Tuesday, February 3, 2009

Judd Gregg Out, Bonnie Newman In, Werewolf Cautiously Optimistic

Judd Gregg to Commerce, with Democratic governor John Lynch nominating Bonnie Newman:

By yesterday, speculation centered on Bonnie Newman, a North Hampton Republican who has high-profile ties to Gregg and Lynch. The former University of New Hampshire and Harvard dean worked for Gregg when he was a congressman before going on to work for Presidents Reagan and Bush. In 2004, Newman crossed party lines to become an early Republican backer of Lynch.

Newman, 63, did not return calls for comment to her home and office yesterday, but Republicans across the spectrum cheered the idea yesterday.

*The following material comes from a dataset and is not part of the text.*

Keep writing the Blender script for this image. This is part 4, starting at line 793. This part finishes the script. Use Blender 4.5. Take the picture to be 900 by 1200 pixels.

"I am a fan. She has impeccable Republican credentials," said former Republican Party chairman Fergus Cullen, citing her ties to Gregg, Reagan and Bush. "She's thoughtful. She's pragmatic. She's not an ideologue."

Peterson called Newman a "centrist Republican of the old school, with an appreciation for some of the issues that they are more tolerant on."

No one, however, claimed to know exactly where Newman stands on political issues such as abortion and taxes.

I'm not upset that Lynch nominated a Republican -- Gregg wouldn't have departed without a pledge to do so. While it might've been nice to raise the profile of some bright young Democrat by putting him/her in the cabinet, Commerce is sort of a backwater. And it's good to get Gregg out of the way. As Nick said: "In the 110th Congress, Gregg was the 15th most conservative Senator, which is impressive except that he 10th in the 108th, 9th in the 107th, and 2nd (!) in the 109th."

Now, at this point in the day and year, we have only fuzzy probabilities to work from regarding Bonnie Newman. But compared to Gregg, I'm willing to accept the whole set of coin flips she represents, in terms of her political views, willingness to run again, and electability if she does.

Digression: In the Politico article on Gregg, Trent Lott eats his foot again, though fortunately in a non-racist way. Says Lott, "There’s that old joke when a House member goes to the Senate, the intellect of both bodies goes up. Well when Judd Gregg leaves, the Senate’s intellect will go down." Read that first sentence again -- the only way it makes sense is if average intelligence in the House is greater than in the Senate. You lose one of your dumber House guys and send him to the Senate, where he's smarter than most people there. I don't think the former Senate Republican Leader wanted to say that.

Update: Pejman Yousefzadeh sends a facebook message noting that the joke appears in John Barry's The Ambition And The Power, and it's something House members tell each other. So Lott wasn't getting things mixed up or being self-deprecating -- he was just citing somebody else's joke. Given House/Senate stereotypes, I see why the joke doesn't have especially wide currency.

4 comments:

BruceMcF said...

What does it say about the truth in the joke that when some Rep. told it to Trent Lott, he thought it was saying the Senate was smarter than the House?

absentee said...

Self-deprecating humor, look it up. Also, while you are at it. Look up humor. Oh, and since you're an Obama voter, also look up self, you guys seem to have lost that One.

Neil Sinhababu said...

The weird thing, absentee, is that the joke would then go against the typical House/Senate stereotype. The House people are supposed to be the blind idiot knee-jerk partisans; the Senators are the deep thinkers. It'd be like me making a joke about how bad Asian-Americans are at math, or something.

corvus said...

Or how drummers are not mentally handicapped.